* **Aim of the task**
What follows is a listing to be transcribed exactly.

* **Part of a data file**
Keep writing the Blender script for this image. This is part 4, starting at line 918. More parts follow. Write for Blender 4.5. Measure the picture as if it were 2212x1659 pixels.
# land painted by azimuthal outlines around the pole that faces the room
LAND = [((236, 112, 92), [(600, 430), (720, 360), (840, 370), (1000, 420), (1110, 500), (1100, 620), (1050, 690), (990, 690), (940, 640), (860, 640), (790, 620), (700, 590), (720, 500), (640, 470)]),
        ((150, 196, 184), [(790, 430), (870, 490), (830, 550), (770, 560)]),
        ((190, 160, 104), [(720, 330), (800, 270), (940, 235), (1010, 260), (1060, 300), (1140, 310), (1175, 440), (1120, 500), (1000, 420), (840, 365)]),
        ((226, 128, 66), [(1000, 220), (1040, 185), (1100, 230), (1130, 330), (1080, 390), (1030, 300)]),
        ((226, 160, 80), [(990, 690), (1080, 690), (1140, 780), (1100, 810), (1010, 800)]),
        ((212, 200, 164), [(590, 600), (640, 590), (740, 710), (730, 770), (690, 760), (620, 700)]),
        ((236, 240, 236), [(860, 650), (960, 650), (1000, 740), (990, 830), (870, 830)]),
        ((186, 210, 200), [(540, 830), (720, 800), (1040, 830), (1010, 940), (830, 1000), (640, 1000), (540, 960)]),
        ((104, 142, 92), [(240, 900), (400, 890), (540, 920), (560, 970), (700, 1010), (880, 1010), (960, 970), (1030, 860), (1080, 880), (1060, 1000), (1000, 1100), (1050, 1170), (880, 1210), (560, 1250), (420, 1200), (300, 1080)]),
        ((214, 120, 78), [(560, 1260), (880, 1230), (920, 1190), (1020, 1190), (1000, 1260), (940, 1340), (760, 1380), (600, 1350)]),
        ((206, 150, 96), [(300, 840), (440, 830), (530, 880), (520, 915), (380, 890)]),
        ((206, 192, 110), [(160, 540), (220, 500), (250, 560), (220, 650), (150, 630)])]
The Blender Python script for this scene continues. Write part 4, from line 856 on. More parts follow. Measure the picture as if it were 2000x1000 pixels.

* **Output of the task**
Keep writing the Blender script for this image. This is part 4, starting at line 918. More parts follow. Write for Blender 4.5. Measure the picture as if it were 2212x1659 pixels.
# land painted by azimuthal outlines around the pole that faces the room
LAND = [((236, 112, 92), [(600, 430), (720, 360), (840, 370), (1000, 420), (1110, 500), (1100, 620), (1050, 690), (990, 690), (940, 640), (860, 640), (790, 620), (700, 590), (720, 500), (640, 470)]),
        ((150, 196, 184), [(790, 430), (870, 490), (830, 550), (770, 560)]),
        ((190, 160, 104), [(720, 330), (800, 270), (940, 235), (1010, 260), (1060, 300), (1140, 310), (1175, 440), (1120, 500), (1000, 420), (840, 365)]),
        ((226, 128, 66), [(1000, 220), (1040, 185), (1100, 230), (1130, 330), (1080, 390), (1030, 300)]),
        ((226, 160, 80), [(990, 690), (1080, 690), (1140, 780), (1100, 810), (1010, 800)]),
        ((212, 200, 164), [(590, 600), (640, 590), (740, 710), (730, 770), (690, 760), (620, 700)]),
        ((236, 240, 236), [(860, 650), (960, 650), (1000, 740), (990, 830), (870, 830)]),
        ((186, 210, 200), [(540, 830), (720, 800), (1040, 830), (1010, 940), (830, 1000), (640, 1000), (540, 960)]),
        ((104, 142, 92), [(240, 900), (400, 890), (540, 920), (560, 970), (700, 1010), (880, 1010), (960, 970), (1030, 860), (1080, 880), (1060, 1000), (1000, 1100), (1050, 1170), (880, 1210), (560, 1250), (420, 1200), (300, 1080)]),
        ((214, 120, 78), [(560, 1260), (880, 1230), (920, 1190), (1020, 1190), (1000, 1260), (940, 1340), (760, 1380), (600, 1350)]),
        ((206, 150, 96), [(300, 840), (440, 830), (530, 880), (520, 915), (380, 890)]),
        ((206, 192, 110), [(160, 540), (220, 500), (250, 560), (220, 650), (150, 630)])]
The Blender Python script for this scene continues. Write part 4, from line 856 on. More parts follow. Measure the picture as if it were 2000x1000 pixels.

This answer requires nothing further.